Like OpenSCAD, libfive can be scripted via Python (which is what I did here). I utilized the ATHYG database, which is a selection of stars from the much larger Gaia releases. It includes position information (RA/Dec), distance, apparent magnitude, and other interesting info for each star. In my script, I filtered from the ATHYG database all stars visible to the naked eye within 16 kpc. Earth is about 8kpc from the galactic center, so a 16kpc sphere around Earth should include most of the Milky Way.

My script creates a sort of “celestial sphere”, which in Astronomy is the imaginary sphere upon which stars appear to be projected. It creates a solid shell of 100mm diameter, and subtracts a hole for each star from it. The sizes of the holes for the stars are scaled such that the amount of light they pass through should be proportional to their relative brightness, scaled to be between 1mm and 4mm in diameter. The surface is textured with tiers of increasingly large holes, for a pleasant topographical-map-like effect.

Crystal Lights

Since by this point I had expertise in printing not-quite-transparent plastic, I decided to create some objects that would use diffuse light. I settled upon creating a set of crystal-inspired forms, to be used as covers on a string of holiday lights.

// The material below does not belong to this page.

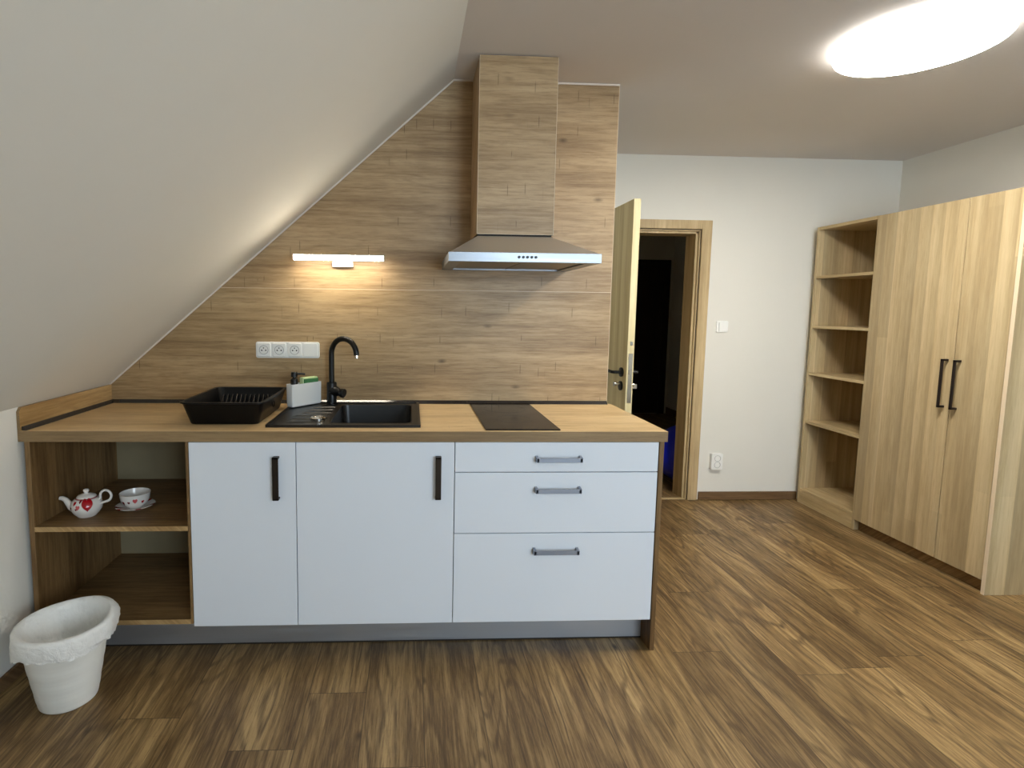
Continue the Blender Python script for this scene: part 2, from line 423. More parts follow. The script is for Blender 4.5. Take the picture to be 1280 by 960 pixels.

Crystals in nature often from in large aggregates, with minerals crystalizing around impurities and other things that encourage nucleation. They are often described in terms of their “crystal habit”, which is the characteristic shape that they form. Many are variations on simple regular polygon.

I developed a script which recursively “grows” a crystal by placing shapes of decreasing size (2^-n) and increasing quantity (e^n) on a surface. The shape is a defined by a function which returns a libfive shape primitive. I created a variety of crystal-like forms based on three habits: cubes, spheres, and hexagonal prisms.

Outcome

Lenses

Celestial Sphere

Crystal Lights

Future Work

Lenses

  • Using a different printer or material for lenses is an obvious next step. A resin printer perhaps might be able to achieve a finer quality.
  • Should I be able to print lenses of acceptable quality, I’d need to use them somehow! I have and idea for a program that would design a grid of lenses with varying focal points, which would be aimed to create a simple image of some sort from the overlapping focii.

Celestial Sphere

  • I think the affect of the emitted light might be improved by narrowing its focus. You could do this by thickening the shell.
  • This current lamp’s construction doesn’t allow for accessing the inner bulb, which is a pretty big drawback. A fix for this would be to make a section removable.
  • There’s a seam along the equator — printing the sphere as one coherent shape would remove this.

Crystal Lights

  • I’d like to expand my work within libfive to generate N forms at a time, so that I might print these on a scale suitable for filling out a 50/100ct string of lights.
  • The hole for the lightbulb should be included at design time, rather than drilled in after.

Reflection

I learned a lot about both design and material in this project. On the material front, I discovered that transparent plastics — PLA or PETG — are more difficult to print than their opaque counterparts. I achieved my finest results with these plastics when printing very slow and hot; often walking a fine line on not discoloring the plastics from heat.

I’m probably most pleased with what I learned about libfive and the wider-world of f-rep solid CAD. It is a very neat tool that allowed me to rapidly iterate on these complex generative shapes, and I’m excited to utilize it for future projects.